== Direction ==
Would you return all of this data exactly, leaving nothing out?

------ Given data ------

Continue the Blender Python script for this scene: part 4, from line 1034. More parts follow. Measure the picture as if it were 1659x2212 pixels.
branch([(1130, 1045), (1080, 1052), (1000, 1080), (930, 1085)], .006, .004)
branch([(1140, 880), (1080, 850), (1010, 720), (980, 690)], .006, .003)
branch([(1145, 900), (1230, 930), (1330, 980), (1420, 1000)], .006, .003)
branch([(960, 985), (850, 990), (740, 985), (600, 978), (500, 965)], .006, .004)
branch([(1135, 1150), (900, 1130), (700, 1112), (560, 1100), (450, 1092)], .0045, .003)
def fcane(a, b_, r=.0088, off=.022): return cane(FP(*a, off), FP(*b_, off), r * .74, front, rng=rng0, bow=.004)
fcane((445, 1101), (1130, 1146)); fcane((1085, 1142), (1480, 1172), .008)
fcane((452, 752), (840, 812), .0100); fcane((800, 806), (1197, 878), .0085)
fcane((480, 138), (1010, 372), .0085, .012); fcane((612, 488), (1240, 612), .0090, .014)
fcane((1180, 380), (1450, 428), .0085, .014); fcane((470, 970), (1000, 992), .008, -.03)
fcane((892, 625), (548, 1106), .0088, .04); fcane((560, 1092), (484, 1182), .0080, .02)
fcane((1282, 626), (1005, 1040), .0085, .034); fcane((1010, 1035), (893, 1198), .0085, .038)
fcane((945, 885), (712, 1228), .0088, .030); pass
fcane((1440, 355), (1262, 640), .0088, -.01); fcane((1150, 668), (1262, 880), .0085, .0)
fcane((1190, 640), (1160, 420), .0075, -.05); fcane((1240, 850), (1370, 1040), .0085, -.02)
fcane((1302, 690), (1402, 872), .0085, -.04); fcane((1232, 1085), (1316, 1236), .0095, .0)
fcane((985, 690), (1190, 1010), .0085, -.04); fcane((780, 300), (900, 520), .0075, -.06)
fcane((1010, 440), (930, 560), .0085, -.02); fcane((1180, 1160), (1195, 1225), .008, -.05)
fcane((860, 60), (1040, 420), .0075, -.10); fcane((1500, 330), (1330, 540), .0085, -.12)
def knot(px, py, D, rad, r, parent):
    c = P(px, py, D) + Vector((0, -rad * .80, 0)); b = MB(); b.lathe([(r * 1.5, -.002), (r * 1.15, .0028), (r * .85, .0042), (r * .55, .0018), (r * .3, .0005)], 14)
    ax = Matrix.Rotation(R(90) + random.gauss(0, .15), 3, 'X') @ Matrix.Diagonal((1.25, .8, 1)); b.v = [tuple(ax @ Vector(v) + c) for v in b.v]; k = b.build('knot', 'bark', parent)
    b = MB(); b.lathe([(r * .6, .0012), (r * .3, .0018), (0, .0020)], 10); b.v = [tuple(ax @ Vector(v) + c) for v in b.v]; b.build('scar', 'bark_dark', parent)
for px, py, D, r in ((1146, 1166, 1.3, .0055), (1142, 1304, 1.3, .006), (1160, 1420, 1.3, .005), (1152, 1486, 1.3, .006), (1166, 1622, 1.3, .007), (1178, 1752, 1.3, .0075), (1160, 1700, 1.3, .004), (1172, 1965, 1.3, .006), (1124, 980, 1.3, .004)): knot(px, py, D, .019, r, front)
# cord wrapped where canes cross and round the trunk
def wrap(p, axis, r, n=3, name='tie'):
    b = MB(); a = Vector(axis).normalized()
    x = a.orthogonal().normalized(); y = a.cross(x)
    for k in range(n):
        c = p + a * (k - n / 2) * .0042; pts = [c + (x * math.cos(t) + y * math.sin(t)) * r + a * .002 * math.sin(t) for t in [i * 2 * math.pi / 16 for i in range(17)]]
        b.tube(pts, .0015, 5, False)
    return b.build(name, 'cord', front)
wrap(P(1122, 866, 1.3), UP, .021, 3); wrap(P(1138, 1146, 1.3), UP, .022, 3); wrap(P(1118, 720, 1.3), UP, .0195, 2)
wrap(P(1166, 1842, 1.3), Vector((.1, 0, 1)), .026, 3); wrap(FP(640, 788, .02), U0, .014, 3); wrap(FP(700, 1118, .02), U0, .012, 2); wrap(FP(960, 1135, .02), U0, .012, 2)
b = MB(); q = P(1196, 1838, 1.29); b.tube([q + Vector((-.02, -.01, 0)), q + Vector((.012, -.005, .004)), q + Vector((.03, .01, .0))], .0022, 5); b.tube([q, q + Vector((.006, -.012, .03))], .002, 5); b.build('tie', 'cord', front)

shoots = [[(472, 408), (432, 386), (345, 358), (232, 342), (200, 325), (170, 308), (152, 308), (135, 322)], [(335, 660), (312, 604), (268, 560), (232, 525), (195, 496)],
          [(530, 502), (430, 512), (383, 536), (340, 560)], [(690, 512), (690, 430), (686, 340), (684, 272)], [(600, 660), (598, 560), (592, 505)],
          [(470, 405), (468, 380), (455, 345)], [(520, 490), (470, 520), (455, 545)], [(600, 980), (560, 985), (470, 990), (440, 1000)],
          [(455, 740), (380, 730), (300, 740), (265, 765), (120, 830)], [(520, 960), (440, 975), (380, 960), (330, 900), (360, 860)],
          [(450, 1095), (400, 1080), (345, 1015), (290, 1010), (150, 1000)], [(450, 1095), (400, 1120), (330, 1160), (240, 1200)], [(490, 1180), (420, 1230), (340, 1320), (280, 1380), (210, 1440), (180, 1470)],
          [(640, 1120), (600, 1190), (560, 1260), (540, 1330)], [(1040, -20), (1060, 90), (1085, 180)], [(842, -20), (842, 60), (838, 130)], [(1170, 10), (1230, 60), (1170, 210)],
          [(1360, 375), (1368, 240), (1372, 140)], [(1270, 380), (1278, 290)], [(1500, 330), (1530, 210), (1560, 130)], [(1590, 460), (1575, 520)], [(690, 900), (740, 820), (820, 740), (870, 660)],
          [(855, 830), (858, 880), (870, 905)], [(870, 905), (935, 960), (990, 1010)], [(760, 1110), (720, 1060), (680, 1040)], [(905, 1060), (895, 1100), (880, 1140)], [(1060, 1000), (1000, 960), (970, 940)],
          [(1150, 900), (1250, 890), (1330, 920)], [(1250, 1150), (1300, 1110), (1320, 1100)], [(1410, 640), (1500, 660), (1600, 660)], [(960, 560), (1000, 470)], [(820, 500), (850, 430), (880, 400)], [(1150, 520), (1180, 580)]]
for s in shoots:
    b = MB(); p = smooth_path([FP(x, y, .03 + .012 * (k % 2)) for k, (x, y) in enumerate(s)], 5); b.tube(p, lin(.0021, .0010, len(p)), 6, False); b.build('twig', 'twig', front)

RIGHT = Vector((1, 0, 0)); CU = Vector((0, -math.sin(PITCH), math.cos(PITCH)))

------

== Solution to this problem ==
Continue the Blender Python script for this scene: part 4, from line 1034. More parts follow. Measure the picture as if it were 1659x2212 pixels.
branch([(1130, 1045), (1080, 1052), (1000, 1080), (930, 1085)], .006, .004)
branch([(1140, 880), (1080, 850), (1010, 720), (980, 690)], .006, .003)
branch([(1145, 900), (1230, 930), (1330, 980), (1420, 1000)], .006, .003)
branch([(960, 985), (850, 990), (740, 985), (600, 978), (500, 965)], .006, .004)
branch([(1135, 1150), (900, 1130), (700, 1112), (560, 1100), (450, 1092)], .0045, .003)
def fcane(a, b_, r=.0088, off=.022): return cane(FP(*a, off), FP(*b_, off), r * .74, front, rng=rng0, bow=.004)
fcane((445, 1101), (1130, 1146)); fcane((1085, 1142), (1480, 1172), .008)
fcane((452, 752), (840, 812), .0100); fcane((800, 806), (1197, 878), .0085)
fcane((480, 138), (1010, 372), .0085, .012); fcane((612, 488), (1240, 612), .0090, .014)
fcane((1180, 380), (1450, 428), .0085, .014); fcane((470, 970), (1000, 992), .008, -.03)
fcane((892, 625), (548, 1106), .0088, .04); fcane((560, 1092), (484, 1182), .0080, .02)
fcane((1282, 626), (1005, 1040), .0085, .034); fcane((1010, 1035), (893, 1198), .0085, .038)
fcane((945, 885), (712, 1228), .0088, .030); pass
fcane((1440, 355), (1262, 640), .0088, -.01); fcane((1150, 668), (1262, 880), .0085, .0)
fcane((1190, 640), (1160, 420), .0075, -.05); fcane((1240, 850), (1370, 1040), .0085, -.02)
fcane((1302, 690), (1402, 872), .0085, -.04); fcane((1232, 1085), (1316, 1236), .0095, .0)
fcane((985, 690), (1190, 1010), .0085, -.04); fcane((780, 300), (900, 520), .0075, -.06)
fcane((1010, 440), (930, 560), .0085, -.02); fcane((1180, 1160), (1195, 1225), .008, -.05)
fcane((860, 60), (1040, 420), .0075, -.10); fcane((1500, 330), (1330, 540), .0085, -.12)
def knot(px, py, D, rad, r, parent):
    c = P(px, py, D) + Vector((0, -rad * .80, 0)); b = MB(); b.lathe([(r * 1.5, -.002), (r * 1.15, .0028), (r * .85, .0042), (r * .55, .0018), (r * .3, .0005)], 14)
    ax = Matrix.Rotation(R(90) + random.gauss(0, .15), 3, 'X') @ Matrix.Diagonal((1.25, .8, 1)); b.v = [tuple(ax @ Vector(v) + c) for v in b.v]; k = b.build('knot', 'bark', parent)
    b = MB(); b.lathe([(r * .6, .0012), (r * .3, .0018), (0, .0020)], 10); b.v = [tuple(ax @ Vector(v) + c) for v in b.v]; b.build('scar', 'bark_dark', parent)
for px, py, D, r in ((1146, 1166, 1.3, .0055), (1142, 1304, 1.3, .006), (1160, 1420, 1.3, .005), (1152, 1486, 1.3, .006), (1166, 1622, 1.3, .007), (1178, 1752, 1.3, .0075), (1160, 1700, 1.3, .004), (1172, 1965, 1.3, .006), (1124, 980, 1.3, .004)): knot(px, py, D, .019, r, front)
# cord wrapped where canes cross and round the trunk
def wrap(p, axis, r, n=3, name='tie'):
    b = MB(); a = Vector(axis).normalized()
    x = a.orthogonal().normalized(); y = a.cross(x)
    for k in range(n):
        c = p + a * (k - n / 2) * .0042; pts = [c + (x * math.cos(t) + y * math.sin(t)) * r + a * .002 * math.sin(t) for t in [i * 2 * math.pi / 16 for i in range(17)]]
        b.tube(pts, .0015, 5, False)
    return b.build(name, 'cord', front)
wrap(P(1122, 866, 1.3), UP, .021, 3); wrap(P(1138, 1146, 1.3), UP, .022, 3); wrap(P(1118, 720, 1.3), UP, .0195, 2)
wrap(P(1166, 1842, 1.3), Vector((.1, 0, 1)), .026, 3); wrap(FP(640, 788, .02), U0, .014, 3); wrap(FP(700, 1118, .02), U0, .012, 2); wrap(FP(960, 1135, .02), U0, .012, 2)
b = MB(); q = P(1196, 1838, 1.29); b.tube([q + Vector((-.02, -.01, 0)), q + Vector((.012, -.005, .004)), q + Vector((.03, .01, .0))], .0022, 5); b.tube([q, q + Vector((.006, -.012, .03))], .002, 5); b.build('tie', 'cord', front)

shoots = [[(472, 408), (432, 386), (345, 358), (232, 342), (200, 325), (170, 308), (152, 308), (135, 322)], [(335, 660), (312, 604), (268, 560), (232, 525), (195, 496)],
          [(530, 502), (430, 512), (383, 536), (340, 560)], [(690, 512), (690, 430), (686, 340), (684, 272)], [(600, 660), (598, 560), (592, 505)],
          [(470, 405), (468, 380), (455, 345)], [(520, 490), (470, 520), (455, 545)], [(600, 980), (560, 985), (470, 990), (440, 1000)],
          [(455, 740), (380, 730), (300, 740), (265, 765), (120, 830)], [(520, 960), (440, 975), (380, 960), (330, 900), (360, 860)],
          [(450, 1095), (400, 1080), (345, 1015), (290, 1010), (150, 1000)], [(450, 1095), (400, 1120), (330, 1160), (240, 1200)], [(490, 1180), (420, 1230), (340, 1320), (280, 1380), (210, 1440), (180, 1470)],
          [(640, 1120), (600, 1190), (560, 1260), (540, 1330)], [(1040, -20), (1060, 90), (1085, 180)], [(842, -20), (842, 60), (838, 130)], [(1170, 10), (1230, 60), (1170, 210)],
          [(1360, 375), (1368, 240), (1372, 140)], [(1270, 380), (1278, 290)], [(1500, 330), (1530, 210), (1560, 130)], [(1590, 460), (1575, 520)], [(690, 900), (740, 820), (820, 740), (870, 660)],
          [(855, 830), (858, 880), (870, 905)], [(870, 905), (935, 960), (990, 1010)], [(760, 1110), (720, 1060), (680, 1040)], [(905, 1060), (895, 1100), (880, 1140)], [(1060, 1000), (1000, 960), (970, 940)],
          [(1150, 900), (1250, 890), (1330, 920)], [(1250, 1150), (1300, 1110), (1320, 1100)], [(1410, 640), (1500, 660), (1600, 660)], [(960, 560), (1000, 470)], [(820, 500), (850, 430), (880, 400)], [(1150, 520), (1180, 580)]]
for s in shoots:
    b = MB(); p = smooth_path([FP(x, y, .03 + .012 * (k % 2)) for k, (x, y) in enumerate(s)], 5); b.tube(p, lin(.0021, .0010, len(p)), 6, False); b.build('twig', 'twig', front)

RIGHT = Vector((1, 0, 0)); CU = Vector((0, -math.sin(PITCH), math.cos(PITCH)))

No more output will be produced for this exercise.